We continued inside Princess Louisa for the 4 nautical miles up to the head of the Inlet to the park docks at the base of Chatterbox Falls. We were fortunate as the only space left that we'd fit into was right up front, facing the falls. Many of the other boaters were on the dock helping tie up the newly arriving boats. There was not an obvious space for Coyote Moon but some of the other boats retied closer together making room. Very nice of them.

In clearing weather, we hiked up the short trail to the base of the falls. It encouraged us to climb further but there was no route to do that.

Sunday dawned much brighter and only partly cloudy unveiling the magnificence of the valley. Picture Yosemite Valley, but much narrower and just as tall, with dozens of waterfalls cascading down the sides, uncrowded with only a few visitors in boats in the sea covering the valley floor, and you may get a sense for the majesty of Princess Louisa Inlet.

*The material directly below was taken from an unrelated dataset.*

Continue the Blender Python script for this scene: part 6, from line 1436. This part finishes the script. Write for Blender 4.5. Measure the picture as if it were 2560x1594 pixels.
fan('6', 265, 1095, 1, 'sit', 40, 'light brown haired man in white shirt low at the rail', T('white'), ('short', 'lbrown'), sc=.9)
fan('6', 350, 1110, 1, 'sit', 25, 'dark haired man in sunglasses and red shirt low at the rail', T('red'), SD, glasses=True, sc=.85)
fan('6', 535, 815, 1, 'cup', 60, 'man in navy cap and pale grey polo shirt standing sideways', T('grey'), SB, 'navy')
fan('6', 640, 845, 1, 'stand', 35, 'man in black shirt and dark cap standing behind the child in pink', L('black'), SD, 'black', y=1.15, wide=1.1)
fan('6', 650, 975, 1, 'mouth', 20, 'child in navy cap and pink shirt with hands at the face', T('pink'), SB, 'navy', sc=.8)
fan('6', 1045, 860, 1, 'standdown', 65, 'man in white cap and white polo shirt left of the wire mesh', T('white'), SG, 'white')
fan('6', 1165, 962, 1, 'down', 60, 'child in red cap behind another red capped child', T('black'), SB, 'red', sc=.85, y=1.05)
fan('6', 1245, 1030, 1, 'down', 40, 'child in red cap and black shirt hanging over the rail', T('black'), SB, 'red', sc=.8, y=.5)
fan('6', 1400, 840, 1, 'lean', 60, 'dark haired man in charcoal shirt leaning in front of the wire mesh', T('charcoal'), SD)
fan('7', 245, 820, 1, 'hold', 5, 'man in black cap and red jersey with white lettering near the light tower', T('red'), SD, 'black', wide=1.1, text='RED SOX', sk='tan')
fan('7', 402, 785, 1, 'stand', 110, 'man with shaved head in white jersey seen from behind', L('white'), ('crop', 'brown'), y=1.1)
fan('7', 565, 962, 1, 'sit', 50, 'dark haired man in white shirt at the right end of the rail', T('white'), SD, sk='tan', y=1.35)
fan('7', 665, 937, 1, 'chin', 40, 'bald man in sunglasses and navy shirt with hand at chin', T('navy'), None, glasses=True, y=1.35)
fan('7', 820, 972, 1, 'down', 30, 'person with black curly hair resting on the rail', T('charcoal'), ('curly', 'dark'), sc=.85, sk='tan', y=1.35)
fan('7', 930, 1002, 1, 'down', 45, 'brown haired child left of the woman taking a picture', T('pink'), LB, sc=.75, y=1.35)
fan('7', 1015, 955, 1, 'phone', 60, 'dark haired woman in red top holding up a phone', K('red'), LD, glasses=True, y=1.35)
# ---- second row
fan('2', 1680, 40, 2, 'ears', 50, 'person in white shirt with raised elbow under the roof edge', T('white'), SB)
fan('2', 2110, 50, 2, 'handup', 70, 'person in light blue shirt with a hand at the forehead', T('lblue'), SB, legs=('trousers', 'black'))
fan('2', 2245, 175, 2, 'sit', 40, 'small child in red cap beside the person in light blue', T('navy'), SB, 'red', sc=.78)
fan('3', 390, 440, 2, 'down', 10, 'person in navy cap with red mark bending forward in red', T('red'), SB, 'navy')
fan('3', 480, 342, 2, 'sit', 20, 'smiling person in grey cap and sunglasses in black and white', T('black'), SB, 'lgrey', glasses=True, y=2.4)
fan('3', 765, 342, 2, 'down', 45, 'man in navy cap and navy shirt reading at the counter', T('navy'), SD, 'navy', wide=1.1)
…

All in all it was a beautiful place. There's not a lot of places to hike though as the only other trail is a rock scramble up a slippery path to an abandoned trappers cabin up the side of the fjord.

So 24 hours in Princess Louisa was sufficient for us. John Mills, the owner of the Egmont Marina Resort commented before we left that "Princess Louisa is the kind of place where two hours is too long and two weeks isn't long enough". We agree.

We left on the high slack on Sunday the 21st with Coyote Moon and made our way back to the Garden Bay Hotel and Resort in Pender Harbour. Underway the weather first turned great! We were back to shorts and T-shirts - then it started to turn cold and rainy.

Just as we were pulling into Pender, it got really gusty and rainy. Jim and Marilyn saw 30+ knot winds on the nose right before they pulled in. We were a mile and 10 minutes ahead and didn't see anything nearly that bad.

We've been here in Pender since, waiting for the rain and winds to abate. 30 knots from the South East was forecast for the last two days - and that would be no fun as that's on our nose as we head to False Creek in Vancouver, our next stop.

Tomorrow, Wednesday the 24th, the winds are forecast to ease. We're planning to leave early tomorrow morning to make the 46 nautical mile passage to False Creek.

That's the news as we snuggle on board Raptor Dance, keeping warm on a rainy and cold day.